McConnell: Legislating Vaginae Takes Precedence Over Ending Slavery

LEXINGTON, KY — “Maybe it’s just my Southern roots showing,” said Senate Majority Leader Mitch McConnell as he walked out of his usual monthly haircut at his favorite Kentucky barber shop, “but I just happen to think keeping tight controls over reproductive morality is far more important than protecting against slavery, and yes, I am willing to stall government functionality over my beliefs.” McConnell was referring to the fact that over the weekend he had also indicated that he was going to stall the confirmation of Loretta Lynch — who President Barack Obama has picked to succeed Eric Holder as the country’s Attorney General — over Senate Democrats’ promise to filibuster a human trafficking law that they say Republicans snuck harsh anti-abortion language into at the last minute, killing any hopes the bill had once had of a bipartisan breeze through Congress.

The Justice for Victims of Trafficking Act was on a direct path to Obama’s desk for immediate signing, the bulk of the bill written to help victims of human trafficking seek redress from those who sold them into and participated in their enslaving them. However, last week Congressional Democrats learned that social conservatives in the Republican Party had managed to get language tucked into the bill that would ban any Federal money going to pay for abortion services. Democrats took that as being a “poison pill” to the trafficking bill and have vowed to block its passage. McConnell later appeared on CNN the same weekend and told Candy Crowley that if the Senate “can’t finish the trafficking bill, she will be put off again,” referring to Lynch’s confirmation as AG.

“We Republicans just understand that protecting human life right up to the point that it actually begins living and breathing outside its mother — and then never, ever, ever after — is the best and only way to make America strong again,” said Senator Ted Cruz as he was walking from one Senate committee meeting to another. “I commend Leader McConnell,” Cruz told reporters, “for standing up for the right of all Americans to force rape victims to have the babies of their attackers, but to not get any assistance in feeding, educating or sheltering that rape baby once it’s born. This is not Communist Russia.”

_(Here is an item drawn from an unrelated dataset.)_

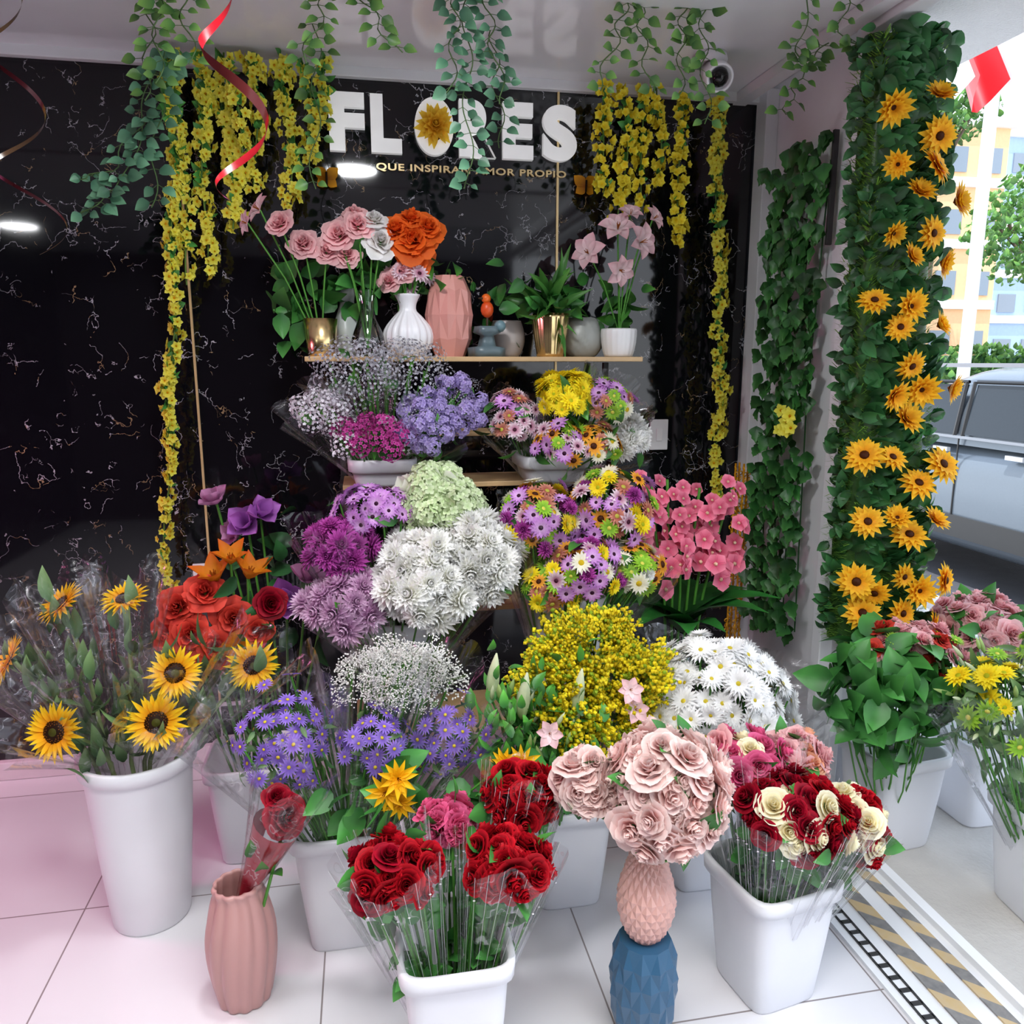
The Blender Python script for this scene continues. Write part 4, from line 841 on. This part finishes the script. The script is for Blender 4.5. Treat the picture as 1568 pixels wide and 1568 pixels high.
# ================================================================ LIGHTS
for i,(x,y,en) in enumerate(((-.02,1.57,16),(-2.4,-.57,12))):
    mb=MB();mb.add(lathep([(.002,-.012),(.12,-.012),(.135,-.008)],32,'lamp',(1,1,1)),(x,y,ZC));mb.add(lathep([(.135,-.014),(.15,-.01),(.155,0)],32,'plastic',(.8,.8,.8)),(x,y,ZC));mb.build('ceiling_downlight')
    l=bpy.data.lights.new('downlight','AREA');l.shape='DISK';l.size=.24;l.energy=en;l.color=(.97,.98,1);o=bpy.data.objects.new('downlight',l);bpy.context.collection.objects.link(o);o.location=(x,y,ZC-.02)
mb=MB();mb.add(tube([(-2.68,2.0+.25*math.cos(t),1.3+.25*math.sin(t)) for t in np.linspace(0,6.2,30)],.012,'neon',(1,.3,.5)));mb.build('neon_ring_sign')
def area(name,loc,tgt,sx,sy,en,col,spread=pi):
    l=bpy.data.lights.new(name,'AREA');l.shape='RECTANGLE';l.size=sx;l.size_y=sy;l.energy=en;l.color=col;l.spread=spread
    o=bpy.data.objects.new(name,l);bpy.context.collection.objects.link(o);o.location=loc
    o.rotation_euler=(Vector(tgt)-Vector(loc)).to_track_quat('-Z','Y').to_euler();return o
area('pink_light',(-2.0,2.3,1.5),(-.9,1.9,0),.4,.4,13,(1,.25,.55))
for x,y,sx,sy,en in((.3,.55,1.8,1.1,62),(-1.3,1.0,1.0,1.2,12)):  # added overhead fill, out of view; spread limited so the marble doesn't mirror it
    one('added_fill_panel',box(x,y,ZC-.006,sx+.06,sy+.06,.012,'white_metal'))  # unseen plate added to back the fill light
    area('added_fill_light',(x,y,ZC-.02),(x,y+.25,0),sx,sy,en,(1,.99,.97),2.3)
l=bpy.data.lights.new('sun','SUN');l.energy=4.5;l.angle=.01;o=bpy.data.objects.new('sun',l);bpy.context.collection.objects.link(o);o.rotation_euler=(-Vector((-.3,-.25,1))).to_track_quat('-Z','Y').to_euler()
w=bpy.data.worlds.new('world');bpy.context.scene.world=w;w.use_nodes=True;nt=w.node_tree;nt.nodes.clear()
out=nt.nodes.new('ShaderNodeOutputWorld');bg=nt.nodes.new('ShaderNodeBackground')
tc=nt.nodes.new('ShaderNodeTexCoord');sp=nt.nodes.new('ShaderNodeSeparateXYZ');nt.links.new(tc.outputs['Generated'],sp.inputs[0])
cr=nt.nodes.new('ShaderNodeValToRGB');cr.color_ramp.elements[0].position=0;cr.color_ramp.elements[0].color=(.9,.94,1,1);cr.color_ramp.elements[1].position=.7;cr.color_ramp.elements[1].color=(.65,.78,1,1)
nt.links.new(sp.outputs[2],cr.inputs[0]);nt.links.new(cr.outputs[0],bg.inputs[0]);bg.inputs[1].default_value=2.3;nt.links.new(bg.outputs[0],out.inputs[0])
# ================================================================ CAMERA
cam=bpy.data.cameras.new('camera');cam.sensor_width=36;cam.lens=36*1200/1568;cam.clip_start=.05;cam.clip_end=200
o=bpy.data.objects.new('camera',cam);bpy.context.collection.objects.link(o);o.location=(0,0,1.5)
o.rotation_euler=(math.radians(90-10.8),0,math.radians(-10.6));bpy.context.scene.camera=o
bpy.context.scene.view_settings.view_transform='Standard'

When reporters asked McConnell why he feels it’s necessary to hold up the confirmation of an attorney general for a totally unrelated issue with a bill that has totally unrelated language to the reason the law is being written in the first place is something the American public would think indicates his party can govern. “The liberal, mainstream media will ask questions like that,” McConnell said, “but true-blue, American, coal loving patriots know that real leaders drag in religious viewpoints whenever necessary, and use them as a reason to force someone to do something with their reproductive health that they might not want to do.”

Throughout the country, conservative legislatures in red states have been attempting to roll back Roe v. Wade and over four decades of settled case law by moving the legal window in which a woman can terminate a pregnancy for any reason as close to conception as possible. When asked if his party intended to do anything to help the economy and not just to create more opportunities to collect campaign donations, Senator Joni Ernst (R-IA) said that she is “quite happy to help the GOP secure my vagina, and every vagina in this great nation in the service of our flag.”